10. The heat exchange device of claim 8, wherein each of the flow passages includes secondary
heat transfer and structural elements extending from the passage in a direction perpendicular
to the flow passage configured to structurally and physically connect adjacent flow
passages.
11. The heat exchange device of claim 8, wherein the secondary heat transfer and structural
elements and flow passages form a solid matrix configured to limit wear of the device
due to relative motion with the device.
12. The heat exchange device of claim 1, further comprising a housing surrounding the
heat exchange device to provide a tight seal and configured to prevent fluid from
flowing around the flow passages.
13. The heat exchange device of claim 1, wherein the first and second sections and the
center manifold are created through the use of additive manufacturing.

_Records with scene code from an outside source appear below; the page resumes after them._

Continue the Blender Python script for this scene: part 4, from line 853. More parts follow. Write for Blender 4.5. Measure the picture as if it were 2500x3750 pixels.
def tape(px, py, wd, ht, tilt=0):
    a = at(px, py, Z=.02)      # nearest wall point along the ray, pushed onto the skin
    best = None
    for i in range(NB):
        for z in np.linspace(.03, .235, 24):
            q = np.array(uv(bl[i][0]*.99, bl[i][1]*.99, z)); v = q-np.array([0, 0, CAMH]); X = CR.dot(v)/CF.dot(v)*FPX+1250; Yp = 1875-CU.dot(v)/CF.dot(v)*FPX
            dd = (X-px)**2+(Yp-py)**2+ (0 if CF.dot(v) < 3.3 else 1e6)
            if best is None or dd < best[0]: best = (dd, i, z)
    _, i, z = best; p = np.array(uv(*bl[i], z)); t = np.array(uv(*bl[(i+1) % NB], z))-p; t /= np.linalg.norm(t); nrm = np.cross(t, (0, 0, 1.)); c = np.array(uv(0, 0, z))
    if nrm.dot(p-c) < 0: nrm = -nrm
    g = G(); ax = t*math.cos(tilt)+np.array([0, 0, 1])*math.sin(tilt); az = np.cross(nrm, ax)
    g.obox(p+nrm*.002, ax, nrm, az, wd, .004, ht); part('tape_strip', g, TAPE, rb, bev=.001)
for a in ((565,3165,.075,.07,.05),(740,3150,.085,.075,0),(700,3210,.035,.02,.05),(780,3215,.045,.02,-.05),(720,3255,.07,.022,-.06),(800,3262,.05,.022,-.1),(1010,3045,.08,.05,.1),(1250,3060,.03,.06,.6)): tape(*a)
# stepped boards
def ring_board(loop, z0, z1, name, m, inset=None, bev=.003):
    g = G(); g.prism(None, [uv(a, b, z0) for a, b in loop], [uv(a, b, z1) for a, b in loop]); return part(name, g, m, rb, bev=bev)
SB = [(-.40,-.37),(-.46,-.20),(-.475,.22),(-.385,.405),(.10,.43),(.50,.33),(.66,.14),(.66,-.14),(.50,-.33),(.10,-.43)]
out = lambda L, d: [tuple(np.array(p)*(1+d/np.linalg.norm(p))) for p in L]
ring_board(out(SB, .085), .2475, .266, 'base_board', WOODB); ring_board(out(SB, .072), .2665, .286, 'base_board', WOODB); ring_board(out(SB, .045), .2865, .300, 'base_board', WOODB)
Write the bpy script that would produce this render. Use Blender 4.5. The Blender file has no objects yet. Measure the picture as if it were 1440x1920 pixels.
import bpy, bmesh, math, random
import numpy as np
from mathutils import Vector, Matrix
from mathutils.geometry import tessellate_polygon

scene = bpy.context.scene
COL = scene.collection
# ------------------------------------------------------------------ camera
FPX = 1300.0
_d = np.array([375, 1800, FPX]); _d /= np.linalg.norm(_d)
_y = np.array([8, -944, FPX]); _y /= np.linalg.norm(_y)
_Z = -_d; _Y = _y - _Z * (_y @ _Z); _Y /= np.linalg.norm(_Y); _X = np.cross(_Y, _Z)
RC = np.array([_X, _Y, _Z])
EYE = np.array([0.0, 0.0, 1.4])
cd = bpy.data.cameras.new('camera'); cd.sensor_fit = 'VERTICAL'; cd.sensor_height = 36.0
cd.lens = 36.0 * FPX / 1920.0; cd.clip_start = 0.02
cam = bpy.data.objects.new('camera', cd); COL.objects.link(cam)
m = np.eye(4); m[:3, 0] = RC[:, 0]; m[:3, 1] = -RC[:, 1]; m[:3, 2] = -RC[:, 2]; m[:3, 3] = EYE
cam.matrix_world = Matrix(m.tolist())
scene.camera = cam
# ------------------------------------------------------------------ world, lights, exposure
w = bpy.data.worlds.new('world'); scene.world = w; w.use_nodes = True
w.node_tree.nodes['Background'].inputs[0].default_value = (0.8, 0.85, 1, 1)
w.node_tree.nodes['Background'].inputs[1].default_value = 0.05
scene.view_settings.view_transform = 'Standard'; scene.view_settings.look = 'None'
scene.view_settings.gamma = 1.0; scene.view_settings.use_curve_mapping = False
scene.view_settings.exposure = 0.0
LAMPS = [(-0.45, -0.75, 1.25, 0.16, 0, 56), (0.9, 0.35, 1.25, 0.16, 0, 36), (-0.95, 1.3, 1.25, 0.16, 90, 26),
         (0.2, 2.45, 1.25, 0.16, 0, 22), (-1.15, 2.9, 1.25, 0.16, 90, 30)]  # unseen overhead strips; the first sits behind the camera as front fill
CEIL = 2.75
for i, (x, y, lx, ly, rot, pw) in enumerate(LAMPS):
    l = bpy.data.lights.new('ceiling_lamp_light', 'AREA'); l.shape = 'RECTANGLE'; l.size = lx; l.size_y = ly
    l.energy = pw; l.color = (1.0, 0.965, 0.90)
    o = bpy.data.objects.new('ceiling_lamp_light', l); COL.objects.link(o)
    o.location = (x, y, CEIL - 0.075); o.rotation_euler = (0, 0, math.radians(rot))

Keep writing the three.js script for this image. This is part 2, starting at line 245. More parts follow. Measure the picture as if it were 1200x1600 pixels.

14. The heat exchange device of claim 1, wherein the first and second sections are connected
to one another by one or more plates or structural elements passing continuously through
the center manifold configured to segregate inlet and outlet flow and counteract the
forces created by high pressure acting in opposite directions on the first and second
sections.
15. The heat exchange device of claim 1, wherein some or all of the flow passages are
of different length to allow the device to fit within an envelope with sides that
are not perpendicular to each other.